There are two ways to fix this problem. The first is just to use the frequencies when reporting results for Likert-type questions. However, many are not satisfied with this because they feel the frequency reporting is too cumbersome and they’d really like to be able to report a single number for each question.
The second solution, which would allow you to report the average numerical value for each question, is to revise the items by removing all the labels but the two used for the end points. Using this method, our original question would look like this:
I am confident I know what a Likert scale is.
- 5 = Strongly Agree
- 4
- 3
- 2
- 1 = Strongly Disagree
Or, you can actually just present the question with the instructions to “Rate you level of agreement with the following statement, with 5 = “Strongly Agree” and 1 = “Strongly Disagree.”
Because the points in between the ends are not labelled, we conceptually recognize that they are supposed to have equal distance between them. We will still see the middle point as “Neutral,” but we will see the other points as “halfway between Neutral and Strongly Agree/Disagree,” which is not quite the same thing as “Agree/Disagree.”

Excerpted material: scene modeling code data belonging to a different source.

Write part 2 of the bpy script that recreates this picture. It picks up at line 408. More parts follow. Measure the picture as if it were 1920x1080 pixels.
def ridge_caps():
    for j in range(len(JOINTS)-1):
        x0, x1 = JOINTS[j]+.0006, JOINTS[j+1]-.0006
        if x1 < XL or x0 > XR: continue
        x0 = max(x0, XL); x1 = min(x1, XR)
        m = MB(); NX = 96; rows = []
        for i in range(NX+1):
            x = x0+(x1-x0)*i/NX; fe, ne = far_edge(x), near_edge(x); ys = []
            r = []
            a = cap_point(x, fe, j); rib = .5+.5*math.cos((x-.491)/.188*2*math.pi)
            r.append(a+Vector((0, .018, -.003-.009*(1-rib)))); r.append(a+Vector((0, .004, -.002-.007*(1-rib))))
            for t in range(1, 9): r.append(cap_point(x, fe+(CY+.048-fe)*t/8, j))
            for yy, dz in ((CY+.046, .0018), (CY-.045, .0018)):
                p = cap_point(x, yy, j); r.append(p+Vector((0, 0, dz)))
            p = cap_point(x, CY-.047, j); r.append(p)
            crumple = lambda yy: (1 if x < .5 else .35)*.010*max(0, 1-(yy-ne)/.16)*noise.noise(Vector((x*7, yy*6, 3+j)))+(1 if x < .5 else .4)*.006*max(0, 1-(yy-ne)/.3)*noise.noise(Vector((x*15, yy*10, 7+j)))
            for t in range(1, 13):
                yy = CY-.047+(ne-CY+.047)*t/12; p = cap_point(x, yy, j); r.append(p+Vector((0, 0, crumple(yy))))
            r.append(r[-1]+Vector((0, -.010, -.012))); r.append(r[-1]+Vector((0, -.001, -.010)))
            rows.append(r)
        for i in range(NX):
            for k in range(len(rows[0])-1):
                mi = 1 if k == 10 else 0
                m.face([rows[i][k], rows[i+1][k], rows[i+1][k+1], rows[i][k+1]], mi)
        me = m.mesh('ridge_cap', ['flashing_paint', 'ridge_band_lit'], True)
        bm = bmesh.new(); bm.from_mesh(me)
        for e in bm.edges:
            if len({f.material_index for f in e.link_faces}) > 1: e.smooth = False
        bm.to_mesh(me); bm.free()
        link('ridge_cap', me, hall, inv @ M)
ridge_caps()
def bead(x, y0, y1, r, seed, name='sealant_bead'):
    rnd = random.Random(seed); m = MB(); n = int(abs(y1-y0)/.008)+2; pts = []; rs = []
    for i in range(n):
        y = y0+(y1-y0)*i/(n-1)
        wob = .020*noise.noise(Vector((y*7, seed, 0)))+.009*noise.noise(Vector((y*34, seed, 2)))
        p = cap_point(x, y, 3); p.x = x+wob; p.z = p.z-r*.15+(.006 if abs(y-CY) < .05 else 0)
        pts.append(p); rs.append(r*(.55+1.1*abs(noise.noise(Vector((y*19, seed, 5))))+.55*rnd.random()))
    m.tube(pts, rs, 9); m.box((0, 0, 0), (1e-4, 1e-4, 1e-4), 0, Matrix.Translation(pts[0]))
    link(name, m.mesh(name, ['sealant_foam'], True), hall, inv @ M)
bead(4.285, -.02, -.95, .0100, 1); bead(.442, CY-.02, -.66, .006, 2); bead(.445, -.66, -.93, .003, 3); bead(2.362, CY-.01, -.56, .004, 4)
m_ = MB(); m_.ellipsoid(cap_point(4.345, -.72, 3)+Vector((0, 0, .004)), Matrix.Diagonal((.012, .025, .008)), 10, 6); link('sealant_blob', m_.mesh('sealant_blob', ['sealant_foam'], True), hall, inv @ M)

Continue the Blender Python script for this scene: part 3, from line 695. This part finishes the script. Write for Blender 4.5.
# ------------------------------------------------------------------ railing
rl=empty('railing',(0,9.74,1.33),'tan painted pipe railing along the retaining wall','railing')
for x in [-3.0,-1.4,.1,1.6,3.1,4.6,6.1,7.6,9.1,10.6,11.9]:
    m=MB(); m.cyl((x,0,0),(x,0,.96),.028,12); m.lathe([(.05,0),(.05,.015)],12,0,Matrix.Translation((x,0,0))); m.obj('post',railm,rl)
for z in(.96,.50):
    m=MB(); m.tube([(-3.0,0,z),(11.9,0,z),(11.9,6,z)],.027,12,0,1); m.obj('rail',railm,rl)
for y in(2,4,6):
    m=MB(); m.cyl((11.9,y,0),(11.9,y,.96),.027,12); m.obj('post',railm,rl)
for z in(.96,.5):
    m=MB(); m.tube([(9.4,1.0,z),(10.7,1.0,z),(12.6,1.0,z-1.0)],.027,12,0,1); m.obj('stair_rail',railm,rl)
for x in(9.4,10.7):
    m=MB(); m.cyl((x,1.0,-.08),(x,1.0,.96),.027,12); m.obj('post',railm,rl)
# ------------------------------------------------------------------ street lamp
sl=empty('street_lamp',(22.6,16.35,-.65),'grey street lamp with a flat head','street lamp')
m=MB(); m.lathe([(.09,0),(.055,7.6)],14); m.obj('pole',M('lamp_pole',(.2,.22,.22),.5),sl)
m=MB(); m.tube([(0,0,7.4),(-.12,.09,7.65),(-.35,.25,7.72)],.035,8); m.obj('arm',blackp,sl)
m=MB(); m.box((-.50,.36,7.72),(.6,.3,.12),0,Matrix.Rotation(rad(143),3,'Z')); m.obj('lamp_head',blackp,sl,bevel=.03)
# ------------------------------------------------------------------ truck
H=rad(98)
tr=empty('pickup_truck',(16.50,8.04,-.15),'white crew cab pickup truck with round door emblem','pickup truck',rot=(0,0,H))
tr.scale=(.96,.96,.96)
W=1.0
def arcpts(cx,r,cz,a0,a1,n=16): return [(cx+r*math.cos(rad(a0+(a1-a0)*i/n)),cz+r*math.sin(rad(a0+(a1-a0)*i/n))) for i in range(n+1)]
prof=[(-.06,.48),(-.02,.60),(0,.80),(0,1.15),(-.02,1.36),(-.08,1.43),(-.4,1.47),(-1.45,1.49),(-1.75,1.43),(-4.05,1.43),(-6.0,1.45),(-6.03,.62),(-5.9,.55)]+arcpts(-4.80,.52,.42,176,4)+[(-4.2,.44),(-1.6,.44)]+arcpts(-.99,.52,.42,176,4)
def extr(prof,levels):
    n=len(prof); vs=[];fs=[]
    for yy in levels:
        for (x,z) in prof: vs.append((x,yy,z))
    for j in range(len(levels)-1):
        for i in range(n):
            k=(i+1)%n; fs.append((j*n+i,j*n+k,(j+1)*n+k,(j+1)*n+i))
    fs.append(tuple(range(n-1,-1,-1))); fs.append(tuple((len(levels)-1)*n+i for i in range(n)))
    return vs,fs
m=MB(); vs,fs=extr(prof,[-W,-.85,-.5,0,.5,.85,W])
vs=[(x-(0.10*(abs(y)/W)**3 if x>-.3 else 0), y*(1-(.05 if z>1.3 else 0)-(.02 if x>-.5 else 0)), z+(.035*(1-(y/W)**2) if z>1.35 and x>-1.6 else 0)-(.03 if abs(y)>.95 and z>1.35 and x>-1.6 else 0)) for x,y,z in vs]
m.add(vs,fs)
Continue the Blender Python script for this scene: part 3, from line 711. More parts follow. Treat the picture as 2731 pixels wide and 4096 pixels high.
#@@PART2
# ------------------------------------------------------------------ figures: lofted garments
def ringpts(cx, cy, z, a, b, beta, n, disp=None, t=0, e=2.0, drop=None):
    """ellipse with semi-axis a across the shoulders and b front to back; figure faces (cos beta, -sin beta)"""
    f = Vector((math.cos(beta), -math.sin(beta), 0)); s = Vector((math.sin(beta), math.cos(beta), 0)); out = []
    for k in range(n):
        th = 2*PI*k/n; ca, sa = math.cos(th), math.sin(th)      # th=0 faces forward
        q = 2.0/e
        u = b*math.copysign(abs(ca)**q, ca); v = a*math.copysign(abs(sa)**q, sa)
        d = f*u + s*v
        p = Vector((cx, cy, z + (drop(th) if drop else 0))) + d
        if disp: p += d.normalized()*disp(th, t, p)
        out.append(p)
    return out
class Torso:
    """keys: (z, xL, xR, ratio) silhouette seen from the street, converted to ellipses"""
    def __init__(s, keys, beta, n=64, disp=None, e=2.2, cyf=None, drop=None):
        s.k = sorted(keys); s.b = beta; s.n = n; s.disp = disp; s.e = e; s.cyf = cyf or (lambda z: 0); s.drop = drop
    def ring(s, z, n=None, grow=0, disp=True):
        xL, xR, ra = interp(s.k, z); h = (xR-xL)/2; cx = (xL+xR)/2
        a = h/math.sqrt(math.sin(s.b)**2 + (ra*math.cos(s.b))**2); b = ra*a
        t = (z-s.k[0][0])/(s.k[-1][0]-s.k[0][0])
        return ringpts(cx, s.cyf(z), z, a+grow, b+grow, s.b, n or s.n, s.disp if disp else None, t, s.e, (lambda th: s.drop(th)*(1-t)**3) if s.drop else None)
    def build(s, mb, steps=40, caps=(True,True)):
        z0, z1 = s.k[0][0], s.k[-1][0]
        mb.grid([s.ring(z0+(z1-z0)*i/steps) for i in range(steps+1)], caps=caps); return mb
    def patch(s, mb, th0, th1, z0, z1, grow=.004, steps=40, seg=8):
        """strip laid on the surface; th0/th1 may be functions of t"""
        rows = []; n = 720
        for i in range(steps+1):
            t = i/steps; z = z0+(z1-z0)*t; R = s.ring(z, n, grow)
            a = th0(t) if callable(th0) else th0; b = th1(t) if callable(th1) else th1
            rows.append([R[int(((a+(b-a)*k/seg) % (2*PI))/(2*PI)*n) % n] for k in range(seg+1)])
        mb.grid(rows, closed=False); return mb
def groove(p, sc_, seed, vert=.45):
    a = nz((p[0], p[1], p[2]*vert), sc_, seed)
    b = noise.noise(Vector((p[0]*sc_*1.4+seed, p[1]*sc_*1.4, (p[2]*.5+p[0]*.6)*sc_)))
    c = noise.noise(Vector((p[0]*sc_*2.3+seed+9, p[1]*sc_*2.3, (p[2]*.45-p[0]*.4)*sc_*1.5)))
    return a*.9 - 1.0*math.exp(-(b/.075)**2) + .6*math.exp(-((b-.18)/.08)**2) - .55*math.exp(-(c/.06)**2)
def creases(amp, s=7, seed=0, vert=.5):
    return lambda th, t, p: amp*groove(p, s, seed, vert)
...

The next time you see a survey, look at how the questions asking for level of agreement are worded, and think about how you would expect to see the results reported. Likewise, the next time you read about the results of a survey, look at how the data is presented and, if available, look at how the questions were presented. You will be surprised at how often data for these Likert-type questions are reported incorrectly.